Abusing Consumers

By Daily Editorials

April 20, 2009 2 min read

The leaders of the nation's largest credit card companies have been invited to the White House next week to discuss the industry's practices, even as pressure mounts in Congress and elsewhere to clean up some of its most abusive conduct.

Some of the industry's most execrable excesses already have been targeted by the Federal Reserve Board and other federal agencies, which late last year adopted new rules for banks and other issuers to end "unfair and deceptive practices."

The rules prohibit companies from raising interest rates on existing balances unless a payment is more than 30 days late. In some cases, credit card companies have raised rates by a factor of five or more if payments were even a few days late. This also ends "universal default," when rates are raised on all of a customer's cards for a late payment on one.

They also ban the practice of applying payments in such a way that highest-interest rate debt is paid last, potentially ensuring an increasing unpaid balance even for a customer who makes no new charges and diligently makes payments. Issuers also will be prohibited from charging late fees without allowing sufficient time for payment.

All of this is to be welcomed. The problem is that the rules do not take effect until July 2010.

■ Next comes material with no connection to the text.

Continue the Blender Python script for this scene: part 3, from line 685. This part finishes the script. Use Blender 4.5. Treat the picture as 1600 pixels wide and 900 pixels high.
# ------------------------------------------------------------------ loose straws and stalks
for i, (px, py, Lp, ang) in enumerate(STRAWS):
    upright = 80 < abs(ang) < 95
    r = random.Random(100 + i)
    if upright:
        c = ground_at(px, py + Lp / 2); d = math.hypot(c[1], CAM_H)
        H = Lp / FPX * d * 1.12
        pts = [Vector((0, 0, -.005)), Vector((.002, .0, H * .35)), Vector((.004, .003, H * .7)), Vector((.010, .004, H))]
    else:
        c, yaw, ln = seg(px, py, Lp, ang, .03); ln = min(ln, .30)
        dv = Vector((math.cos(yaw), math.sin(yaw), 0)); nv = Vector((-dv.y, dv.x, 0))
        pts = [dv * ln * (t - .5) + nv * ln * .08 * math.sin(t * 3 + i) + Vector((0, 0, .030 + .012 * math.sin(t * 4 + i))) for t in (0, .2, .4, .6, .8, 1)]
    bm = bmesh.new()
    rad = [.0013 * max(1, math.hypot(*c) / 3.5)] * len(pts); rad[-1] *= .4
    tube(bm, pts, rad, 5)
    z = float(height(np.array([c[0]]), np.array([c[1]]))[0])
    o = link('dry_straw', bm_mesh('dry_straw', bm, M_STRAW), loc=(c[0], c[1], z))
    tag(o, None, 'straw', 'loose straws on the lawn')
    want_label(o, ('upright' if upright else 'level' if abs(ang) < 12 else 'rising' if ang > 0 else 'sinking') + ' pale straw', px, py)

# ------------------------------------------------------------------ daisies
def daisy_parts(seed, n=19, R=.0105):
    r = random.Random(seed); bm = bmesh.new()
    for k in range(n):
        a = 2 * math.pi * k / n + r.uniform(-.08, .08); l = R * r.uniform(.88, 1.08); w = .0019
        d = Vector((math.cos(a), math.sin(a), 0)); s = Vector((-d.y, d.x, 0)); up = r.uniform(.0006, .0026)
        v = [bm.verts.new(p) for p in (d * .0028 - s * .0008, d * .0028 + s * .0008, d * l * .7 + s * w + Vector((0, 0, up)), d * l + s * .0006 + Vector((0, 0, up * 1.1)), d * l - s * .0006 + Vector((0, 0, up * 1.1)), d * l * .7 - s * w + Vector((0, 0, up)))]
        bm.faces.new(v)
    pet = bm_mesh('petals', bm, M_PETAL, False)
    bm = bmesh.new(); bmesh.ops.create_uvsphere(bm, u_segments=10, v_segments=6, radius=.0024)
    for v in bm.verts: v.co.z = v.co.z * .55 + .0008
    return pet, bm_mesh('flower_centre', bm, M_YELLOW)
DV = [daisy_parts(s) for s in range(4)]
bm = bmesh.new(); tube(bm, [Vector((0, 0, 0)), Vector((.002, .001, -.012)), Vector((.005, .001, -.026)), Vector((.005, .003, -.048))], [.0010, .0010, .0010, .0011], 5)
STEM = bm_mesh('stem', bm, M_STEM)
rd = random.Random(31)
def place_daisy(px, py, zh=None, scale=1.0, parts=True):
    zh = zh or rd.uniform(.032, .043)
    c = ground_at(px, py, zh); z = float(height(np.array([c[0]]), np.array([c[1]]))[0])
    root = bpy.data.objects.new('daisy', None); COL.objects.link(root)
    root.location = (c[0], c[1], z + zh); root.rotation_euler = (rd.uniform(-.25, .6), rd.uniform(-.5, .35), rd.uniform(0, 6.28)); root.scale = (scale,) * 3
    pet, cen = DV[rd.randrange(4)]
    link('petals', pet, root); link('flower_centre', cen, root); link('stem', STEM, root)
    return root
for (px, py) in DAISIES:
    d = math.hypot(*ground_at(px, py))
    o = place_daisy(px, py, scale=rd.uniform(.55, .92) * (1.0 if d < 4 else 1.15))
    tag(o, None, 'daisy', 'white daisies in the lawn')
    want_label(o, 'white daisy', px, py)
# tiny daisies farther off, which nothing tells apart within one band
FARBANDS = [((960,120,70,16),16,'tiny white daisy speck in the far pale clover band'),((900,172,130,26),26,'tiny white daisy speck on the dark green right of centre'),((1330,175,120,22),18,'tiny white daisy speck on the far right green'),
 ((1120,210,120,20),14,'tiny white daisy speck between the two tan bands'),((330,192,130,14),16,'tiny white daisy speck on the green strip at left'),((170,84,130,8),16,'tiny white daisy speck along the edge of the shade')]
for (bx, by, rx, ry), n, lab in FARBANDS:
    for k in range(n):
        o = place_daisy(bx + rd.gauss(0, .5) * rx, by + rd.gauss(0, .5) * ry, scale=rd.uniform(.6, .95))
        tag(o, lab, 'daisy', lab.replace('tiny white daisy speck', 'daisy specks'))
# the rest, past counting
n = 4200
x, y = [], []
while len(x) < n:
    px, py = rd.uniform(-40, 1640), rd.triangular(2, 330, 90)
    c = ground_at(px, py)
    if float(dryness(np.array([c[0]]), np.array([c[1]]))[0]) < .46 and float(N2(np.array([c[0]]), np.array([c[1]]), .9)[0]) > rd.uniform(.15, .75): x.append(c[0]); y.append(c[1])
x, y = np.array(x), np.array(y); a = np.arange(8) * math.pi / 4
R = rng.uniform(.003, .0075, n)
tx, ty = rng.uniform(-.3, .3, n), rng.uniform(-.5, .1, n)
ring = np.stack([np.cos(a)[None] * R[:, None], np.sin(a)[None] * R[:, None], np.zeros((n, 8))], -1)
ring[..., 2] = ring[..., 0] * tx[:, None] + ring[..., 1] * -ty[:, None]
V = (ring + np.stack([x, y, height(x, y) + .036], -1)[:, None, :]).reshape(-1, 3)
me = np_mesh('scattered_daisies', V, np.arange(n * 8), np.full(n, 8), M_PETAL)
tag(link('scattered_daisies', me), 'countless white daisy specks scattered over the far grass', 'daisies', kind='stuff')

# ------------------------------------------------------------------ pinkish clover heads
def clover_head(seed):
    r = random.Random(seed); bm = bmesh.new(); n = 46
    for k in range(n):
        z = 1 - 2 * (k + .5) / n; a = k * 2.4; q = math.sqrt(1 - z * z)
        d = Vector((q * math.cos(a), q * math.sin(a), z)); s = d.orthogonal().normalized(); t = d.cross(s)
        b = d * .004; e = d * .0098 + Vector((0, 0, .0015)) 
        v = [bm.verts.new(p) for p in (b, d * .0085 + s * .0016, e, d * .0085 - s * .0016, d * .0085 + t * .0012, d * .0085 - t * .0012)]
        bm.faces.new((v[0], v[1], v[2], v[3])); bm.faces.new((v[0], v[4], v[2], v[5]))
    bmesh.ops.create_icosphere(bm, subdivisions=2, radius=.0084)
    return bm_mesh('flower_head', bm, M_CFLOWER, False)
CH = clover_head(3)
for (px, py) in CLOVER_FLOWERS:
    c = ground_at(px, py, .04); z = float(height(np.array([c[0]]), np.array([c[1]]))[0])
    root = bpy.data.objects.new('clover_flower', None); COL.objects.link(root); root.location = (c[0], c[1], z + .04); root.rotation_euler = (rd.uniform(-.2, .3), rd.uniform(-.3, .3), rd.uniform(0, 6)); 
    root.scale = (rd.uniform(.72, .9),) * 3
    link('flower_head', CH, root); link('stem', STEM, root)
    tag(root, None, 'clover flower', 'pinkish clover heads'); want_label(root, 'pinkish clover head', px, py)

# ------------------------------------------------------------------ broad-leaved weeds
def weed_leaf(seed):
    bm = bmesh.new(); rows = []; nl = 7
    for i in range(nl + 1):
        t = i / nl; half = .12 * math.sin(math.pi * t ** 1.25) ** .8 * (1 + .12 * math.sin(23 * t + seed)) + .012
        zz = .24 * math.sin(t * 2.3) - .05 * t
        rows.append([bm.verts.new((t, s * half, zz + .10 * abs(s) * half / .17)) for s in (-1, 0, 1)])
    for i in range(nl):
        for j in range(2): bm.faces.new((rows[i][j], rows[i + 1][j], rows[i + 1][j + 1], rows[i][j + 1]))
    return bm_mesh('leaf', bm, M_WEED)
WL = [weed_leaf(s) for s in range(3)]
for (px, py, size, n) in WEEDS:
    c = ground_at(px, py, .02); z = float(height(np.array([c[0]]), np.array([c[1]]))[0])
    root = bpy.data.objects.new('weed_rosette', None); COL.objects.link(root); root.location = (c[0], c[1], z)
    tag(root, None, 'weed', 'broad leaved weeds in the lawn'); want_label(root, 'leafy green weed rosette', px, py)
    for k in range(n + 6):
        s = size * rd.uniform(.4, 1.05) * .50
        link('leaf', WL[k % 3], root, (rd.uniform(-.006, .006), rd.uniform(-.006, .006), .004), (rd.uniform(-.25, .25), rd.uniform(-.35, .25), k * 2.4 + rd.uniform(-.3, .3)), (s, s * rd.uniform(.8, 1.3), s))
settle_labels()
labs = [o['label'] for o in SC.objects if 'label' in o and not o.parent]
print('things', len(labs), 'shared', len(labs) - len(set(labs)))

Two bills pending in Congress would codify most of the Fed's rules and some others, including banning the marketing of credit cards to minors and regulating approaches to those aged 18-21. Giving the new rules the force of law is important, but the most concrete result of the bills would be to get the reforms in place much sooner than 2010. Unfortunately, both have been amended at this point to make their effective dates about the same as that for the Fed's rules, thereby shortchanging consumers for many months. Congress should pass a credit card bill that ends unfair and deceptive practices as soon as possible.